Problem details – Return every line below in which "pixels" appears.
### Provided data ###
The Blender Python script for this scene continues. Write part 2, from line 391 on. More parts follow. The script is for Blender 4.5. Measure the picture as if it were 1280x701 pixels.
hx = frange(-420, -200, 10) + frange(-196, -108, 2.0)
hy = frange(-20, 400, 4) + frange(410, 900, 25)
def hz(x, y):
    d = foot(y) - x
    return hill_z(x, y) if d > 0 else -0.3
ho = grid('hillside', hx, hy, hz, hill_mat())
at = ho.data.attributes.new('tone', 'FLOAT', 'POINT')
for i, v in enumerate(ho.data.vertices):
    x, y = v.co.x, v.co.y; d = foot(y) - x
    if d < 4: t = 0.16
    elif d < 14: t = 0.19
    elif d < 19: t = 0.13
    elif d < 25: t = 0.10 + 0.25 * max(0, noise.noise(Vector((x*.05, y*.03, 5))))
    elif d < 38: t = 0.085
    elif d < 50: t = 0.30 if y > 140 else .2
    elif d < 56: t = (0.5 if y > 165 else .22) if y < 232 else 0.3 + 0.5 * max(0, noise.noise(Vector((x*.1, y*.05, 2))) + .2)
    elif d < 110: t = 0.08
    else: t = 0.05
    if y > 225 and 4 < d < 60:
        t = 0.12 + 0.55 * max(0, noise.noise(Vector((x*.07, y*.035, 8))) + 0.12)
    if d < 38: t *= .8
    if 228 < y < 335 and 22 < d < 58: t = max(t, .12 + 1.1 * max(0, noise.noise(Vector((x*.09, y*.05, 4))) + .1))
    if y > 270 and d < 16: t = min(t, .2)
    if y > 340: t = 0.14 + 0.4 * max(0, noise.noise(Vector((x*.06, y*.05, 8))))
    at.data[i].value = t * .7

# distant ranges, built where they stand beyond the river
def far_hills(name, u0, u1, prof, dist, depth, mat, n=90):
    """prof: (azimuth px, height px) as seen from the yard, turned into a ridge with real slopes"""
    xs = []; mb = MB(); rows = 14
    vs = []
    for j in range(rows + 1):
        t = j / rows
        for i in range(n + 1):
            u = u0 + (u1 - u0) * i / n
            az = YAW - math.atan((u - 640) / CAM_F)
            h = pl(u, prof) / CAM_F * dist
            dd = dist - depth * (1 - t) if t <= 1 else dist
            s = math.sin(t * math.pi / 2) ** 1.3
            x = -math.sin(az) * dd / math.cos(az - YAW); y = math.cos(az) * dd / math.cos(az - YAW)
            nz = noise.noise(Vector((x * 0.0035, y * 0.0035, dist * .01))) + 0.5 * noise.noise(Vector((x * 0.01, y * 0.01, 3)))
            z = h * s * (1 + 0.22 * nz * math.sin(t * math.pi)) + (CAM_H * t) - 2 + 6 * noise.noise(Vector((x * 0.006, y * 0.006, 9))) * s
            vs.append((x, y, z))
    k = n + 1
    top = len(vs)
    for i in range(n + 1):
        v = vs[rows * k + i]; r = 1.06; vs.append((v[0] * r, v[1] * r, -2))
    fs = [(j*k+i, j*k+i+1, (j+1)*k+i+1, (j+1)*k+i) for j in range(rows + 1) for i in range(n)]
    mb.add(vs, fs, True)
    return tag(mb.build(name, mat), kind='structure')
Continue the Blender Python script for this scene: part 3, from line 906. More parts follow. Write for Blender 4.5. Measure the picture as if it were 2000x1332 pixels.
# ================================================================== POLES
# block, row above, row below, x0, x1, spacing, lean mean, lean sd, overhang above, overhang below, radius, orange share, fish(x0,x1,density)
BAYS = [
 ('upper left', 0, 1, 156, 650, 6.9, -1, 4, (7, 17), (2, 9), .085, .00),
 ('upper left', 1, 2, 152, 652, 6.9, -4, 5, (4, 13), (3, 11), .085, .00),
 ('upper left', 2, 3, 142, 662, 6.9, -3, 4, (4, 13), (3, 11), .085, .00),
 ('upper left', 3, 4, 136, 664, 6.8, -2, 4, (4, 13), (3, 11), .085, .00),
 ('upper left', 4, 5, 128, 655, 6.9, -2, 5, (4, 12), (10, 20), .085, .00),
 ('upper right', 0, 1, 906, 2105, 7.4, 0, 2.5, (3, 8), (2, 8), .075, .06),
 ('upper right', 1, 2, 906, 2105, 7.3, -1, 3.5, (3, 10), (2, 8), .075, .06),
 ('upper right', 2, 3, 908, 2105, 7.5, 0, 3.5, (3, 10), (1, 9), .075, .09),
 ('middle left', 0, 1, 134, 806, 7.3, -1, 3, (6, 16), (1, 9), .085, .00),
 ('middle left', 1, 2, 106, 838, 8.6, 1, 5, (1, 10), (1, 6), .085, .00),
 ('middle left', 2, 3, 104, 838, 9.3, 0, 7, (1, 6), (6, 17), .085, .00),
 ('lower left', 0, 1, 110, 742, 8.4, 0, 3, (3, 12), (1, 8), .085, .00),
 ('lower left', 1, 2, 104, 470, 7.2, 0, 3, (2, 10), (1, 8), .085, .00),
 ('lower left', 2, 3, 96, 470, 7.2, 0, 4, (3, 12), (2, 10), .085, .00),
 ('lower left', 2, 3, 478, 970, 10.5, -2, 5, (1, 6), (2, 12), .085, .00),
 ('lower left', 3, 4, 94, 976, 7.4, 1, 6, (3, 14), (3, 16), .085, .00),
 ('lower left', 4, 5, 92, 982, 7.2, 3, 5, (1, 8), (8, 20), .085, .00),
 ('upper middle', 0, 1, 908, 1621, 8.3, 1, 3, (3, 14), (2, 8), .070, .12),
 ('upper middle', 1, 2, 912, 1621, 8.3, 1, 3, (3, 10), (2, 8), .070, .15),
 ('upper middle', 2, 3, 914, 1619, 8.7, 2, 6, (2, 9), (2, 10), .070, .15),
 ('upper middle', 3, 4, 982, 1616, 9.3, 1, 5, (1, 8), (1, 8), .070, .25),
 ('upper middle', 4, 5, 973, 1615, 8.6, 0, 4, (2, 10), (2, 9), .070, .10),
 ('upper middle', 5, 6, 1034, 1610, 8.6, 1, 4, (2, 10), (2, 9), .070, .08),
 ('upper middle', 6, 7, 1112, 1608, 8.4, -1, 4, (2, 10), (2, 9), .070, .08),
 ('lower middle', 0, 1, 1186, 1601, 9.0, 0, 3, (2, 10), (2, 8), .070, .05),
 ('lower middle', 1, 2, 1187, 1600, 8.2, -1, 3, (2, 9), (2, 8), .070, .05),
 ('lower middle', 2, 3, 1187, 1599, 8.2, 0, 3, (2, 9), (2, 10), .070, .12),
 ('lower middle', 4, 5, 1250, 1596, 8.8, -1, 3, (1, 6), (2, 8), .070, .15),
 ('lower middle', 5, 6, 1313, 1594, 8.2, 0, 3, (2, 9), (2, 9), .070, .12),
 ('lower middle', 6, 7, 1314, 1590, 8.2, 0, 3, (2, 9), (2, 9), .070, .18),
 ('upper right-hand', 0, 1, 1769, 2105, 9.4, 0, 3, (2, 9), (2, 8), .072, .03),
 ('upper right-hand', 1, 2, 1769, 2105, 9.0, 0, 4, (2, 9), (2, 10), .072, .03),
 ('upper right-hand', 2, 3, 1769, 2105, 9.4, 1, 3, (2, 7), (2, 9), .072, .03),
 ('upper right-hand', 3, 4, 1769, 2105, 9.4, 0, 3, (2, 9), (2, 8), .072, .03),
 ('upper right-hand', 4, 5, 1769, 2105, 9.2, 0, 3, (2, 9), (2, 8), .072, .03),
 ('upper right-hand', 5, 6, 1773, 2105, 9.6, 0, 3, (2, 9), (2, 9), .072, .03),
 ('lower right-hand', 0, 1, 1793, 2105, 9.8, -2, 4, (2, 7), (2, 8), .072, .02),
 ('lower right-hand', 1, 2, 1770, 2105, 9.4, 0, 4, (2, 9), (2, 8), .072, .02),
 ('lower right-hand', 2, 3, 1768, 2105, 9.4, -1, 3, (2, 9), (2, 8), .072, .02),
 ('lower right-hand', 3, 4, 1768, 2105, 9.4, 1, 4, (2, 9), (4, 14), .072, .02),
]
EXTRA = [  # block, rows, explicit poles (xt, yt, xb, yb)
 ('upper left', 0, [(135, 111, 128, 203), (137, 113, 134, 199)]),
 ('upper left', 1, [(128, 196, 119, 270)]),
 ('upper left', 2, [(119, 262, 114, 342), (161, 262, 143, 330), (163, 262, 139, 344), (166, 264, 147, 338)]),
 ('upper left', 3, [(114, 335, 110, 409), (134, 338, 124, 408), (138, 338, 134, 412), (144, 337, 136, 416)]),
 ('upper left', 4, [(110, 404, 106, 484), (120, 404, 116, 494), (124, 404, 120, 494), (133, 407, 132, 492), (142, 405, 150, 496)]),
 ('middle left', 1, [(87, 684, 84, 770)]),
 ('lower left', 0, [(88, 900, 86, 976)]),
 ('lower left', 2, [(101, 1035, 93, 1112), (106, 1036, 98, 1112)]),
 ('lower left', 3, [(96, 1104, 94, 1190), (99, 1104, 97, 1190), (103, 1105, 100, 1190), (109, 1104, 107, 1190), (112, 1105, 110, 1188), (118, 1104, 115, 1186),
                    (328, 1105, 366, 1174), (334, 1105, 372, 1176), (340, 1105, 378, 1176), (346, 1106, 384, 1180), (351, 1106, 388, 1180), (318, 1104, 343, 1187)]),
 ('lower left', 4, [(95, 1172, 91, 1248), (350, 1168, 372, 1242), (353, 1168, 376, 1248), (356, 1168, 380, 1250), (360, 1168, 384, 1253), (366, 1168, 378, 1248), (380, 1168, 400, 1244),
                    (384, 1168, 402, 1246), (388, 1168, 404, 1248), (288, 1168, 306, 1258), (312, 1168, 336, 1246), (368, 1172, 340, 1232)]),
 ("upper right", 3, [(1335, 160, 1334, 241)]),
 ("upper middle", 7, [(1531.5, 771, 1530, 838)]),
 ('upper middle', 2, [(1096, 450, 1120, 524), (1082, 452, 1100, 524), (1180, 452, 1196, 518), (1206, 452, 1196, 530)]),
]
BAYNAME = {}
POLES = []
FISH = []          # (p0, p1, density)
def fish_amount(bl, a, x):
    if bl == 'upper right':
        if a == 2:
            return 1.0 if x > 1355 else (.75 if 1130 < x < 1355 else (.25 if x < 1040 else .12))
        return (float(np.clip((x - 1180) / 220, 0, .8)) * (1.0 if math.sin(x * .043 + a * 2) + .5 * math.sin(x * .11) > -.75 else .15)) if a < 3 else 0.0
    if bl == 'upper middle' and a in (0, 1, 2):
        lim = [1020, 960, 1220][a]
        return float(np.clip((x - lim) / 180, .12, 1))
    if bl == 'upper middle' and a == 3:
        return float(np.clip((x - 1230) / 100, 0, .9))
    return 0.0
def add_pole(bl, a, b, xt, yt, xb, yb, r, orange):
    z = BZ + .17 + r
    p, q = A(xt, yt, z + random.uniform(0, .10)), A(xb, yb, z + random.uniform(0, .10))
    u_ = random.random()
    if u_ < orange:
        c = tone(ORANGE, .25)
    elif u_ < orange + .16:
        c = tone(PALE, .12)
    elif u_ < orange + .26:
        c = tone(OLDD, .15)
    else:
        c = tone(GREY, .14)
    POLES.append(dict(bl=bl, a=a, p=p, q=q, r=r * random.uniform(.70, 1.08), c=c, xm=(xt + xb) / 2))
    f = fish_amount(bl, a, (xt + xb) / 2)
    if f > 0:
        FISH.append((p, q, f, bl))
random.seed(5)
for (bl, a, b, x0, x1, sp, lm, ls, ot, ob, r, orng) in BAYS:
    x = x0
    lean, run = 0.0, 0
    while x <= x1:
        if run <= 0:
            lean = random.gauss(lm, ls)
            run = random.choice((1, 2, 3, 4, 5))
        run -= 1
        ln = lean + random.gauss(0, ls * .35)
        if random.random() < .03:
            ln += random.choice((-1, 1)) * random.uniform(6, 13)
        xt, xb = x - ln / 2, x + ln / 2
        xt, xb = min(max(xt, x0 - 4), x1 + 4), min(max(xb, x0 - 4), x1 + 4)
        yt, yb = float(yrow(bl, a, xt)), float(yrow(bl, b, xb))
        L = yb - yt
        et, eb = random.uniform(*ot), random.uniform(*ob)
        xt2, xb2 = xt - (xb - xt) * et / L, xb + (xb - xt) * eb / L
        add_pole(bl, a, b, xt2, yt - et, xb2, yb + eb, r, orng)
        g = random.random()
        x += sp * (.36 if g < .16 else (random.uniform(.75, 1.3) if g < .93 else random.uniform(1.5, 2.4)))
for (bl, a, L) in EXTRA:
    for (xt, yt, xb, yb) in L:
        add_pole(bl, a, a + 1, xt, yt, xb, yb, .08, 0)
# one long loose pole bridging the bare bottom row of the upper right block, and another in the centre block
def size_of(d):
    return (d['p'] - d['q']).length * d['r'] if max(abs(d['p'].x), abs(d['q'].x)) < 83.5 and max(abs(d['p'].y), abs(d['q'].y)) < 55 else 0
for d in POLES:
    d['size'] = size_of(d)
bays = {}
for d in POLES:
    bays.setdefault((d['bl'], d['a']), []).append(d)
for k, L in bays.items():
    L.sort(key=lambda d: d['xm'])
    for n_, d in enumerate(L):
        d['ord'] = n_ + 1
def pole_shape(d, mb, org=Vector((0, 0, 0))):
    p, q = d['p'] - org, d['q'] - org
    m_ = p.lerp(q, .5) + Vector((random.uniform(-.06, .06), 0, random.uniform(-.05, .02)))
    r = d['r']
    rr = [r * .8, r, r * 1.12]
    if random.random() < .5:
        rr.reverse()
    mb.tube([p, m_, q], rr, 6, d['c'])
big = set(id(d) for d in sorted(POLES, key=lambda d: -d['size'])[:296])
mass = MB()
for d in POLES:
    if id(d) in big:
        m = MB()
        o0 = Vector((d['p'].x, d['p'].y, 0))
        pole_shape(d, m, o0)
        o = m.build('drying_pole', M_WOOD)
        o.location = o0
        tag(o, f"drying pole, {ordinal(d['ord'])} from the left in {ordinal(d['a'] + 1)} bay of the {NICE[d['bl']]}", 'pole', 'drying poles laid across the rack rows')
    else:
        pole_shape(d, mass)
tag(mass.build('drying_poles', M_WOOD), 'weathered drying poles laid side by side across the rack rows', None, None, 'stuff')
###
Answer to this exercise –
The Blender Python script for this scene continues. Write part 2, from line 391 on. More parts follow. The script is for Blender 4.5. Measure the picture as if it were 1280x701 pixels.
Continue the Blender Python script for this scene: part 3, from line 906. More parts follow. Write for Blender 4.5. Measure the picture as if it were 2000x1332 pixels.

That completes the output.